Let us take an example of two individuals i.e. Mr. Sharma and Mr. Khan. Here, both are looking for an investment option. Mr. Sharma invests in ULIP while Mr. Khan invests in Mutual Fund. A part of Mr. Sharma’s investment is taken every month as an insurance cover which will compensate to his family in case of his demise, whereas Mr. Khan will have to separately buy a life insurance policy. Therefore, ULIPs provide both investment as well as life cover component.

3)      Additional Protection

There are ULIP products that may offer you inbuilt riders and benefits. Unexpected circumstances can arise anytime in life, therefore, it is important to protect your loved ones’ future in case of your absence. Thus, a ULIP plan offers to pay a lump sum amount to your family in case of your untimely demise and take care of your family. Besides, the insurer may also continue to pay premium on your behalf, providing regular income to your family for the remaining policy tenure.

4)      Lock-in period

ULIP has a lock in period of straight 5 years, which may refrain the investor to not sell it before that time period. On the other hand, Mutual Funds do have lock-in period which are known as ‘closed funds or ELSS Funds with a 3-year lock-in period.

5)      Risk exposure

Since ULIP is an insurance product, they are supposedly less risky. However, Mutual Funds are riskier in nature.

6)      Charges

Mutual funds are chargeable for managing your money and for exit fee. And on the other hand, ULIPs charge you for the insurance premium, charges for managing your funds and administration charges. ULIPs are charged at 1.5% just for Fund Management Charges whereas Mutual Funds are charged at 2.5%. Also, as per the IRDAI guidelines, the total charges on ULIP should not exceed more than 2.5%.

7)      Liquidity

Mutual fund as a financial instrument are more liquid as one can exit at any point of time he wants. And with respect to ULIP there is a lock-in period, after which only one can make partial withdrawals. Although, it is always appropriate that one remains invested for longer period of time as the possibility of returns are even higher.

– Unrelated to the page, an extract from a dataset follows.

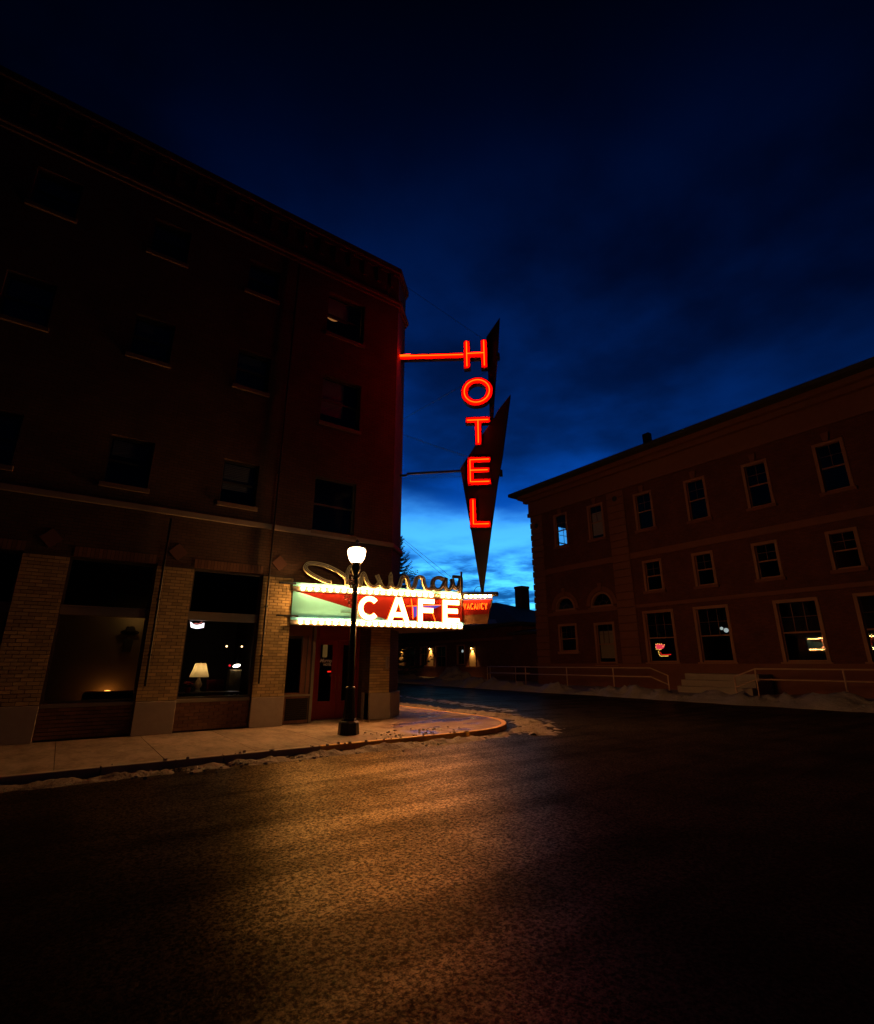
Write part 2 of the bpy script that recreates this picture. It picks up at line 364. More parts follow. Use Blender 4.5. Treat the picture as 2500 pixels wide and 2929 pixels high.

In short, if you are looking to invest in ULIP, you might belong to either of the below categories:

-          You are keen on saving tax under section 80C

-          You plan to invest more than 10 years

And if you are looking to invest in SIP, you might belong to the following category:

-          You are majorly looking for pure investment plans

-          You are ready to lock your SIP for a period of 3 years

Types of Mutual Funds in India

There are many types of Mutual Funds available in India depending on the basis of asset class, investment objective, and structure.

Following are the types of Mutual Funds based on Asset Class:

-          Debt funds

-          Money market funds

-          Hybrid or balanced Funds

-          Sector Funds

-          Index funds

-          Tax saving funds

Following are the type of Mutual Funds depending on the structure:

-          Open-ended Funds

-          Close-ended

Following are the type of Mutual Funds depending on the investment objective:

-          Income funds

-          Liquid funds

-          Growth Funds

Conclusion:

Therefore, it is vital that you understand your risk appetite and decide to invest accordingly in ULIP or Mutual funds. Also, investors who have very low risk taking appetite should think twice before investing in any of these instruments. Although, investors with higher risk appetite and longer investment horizon can opt for ULIP.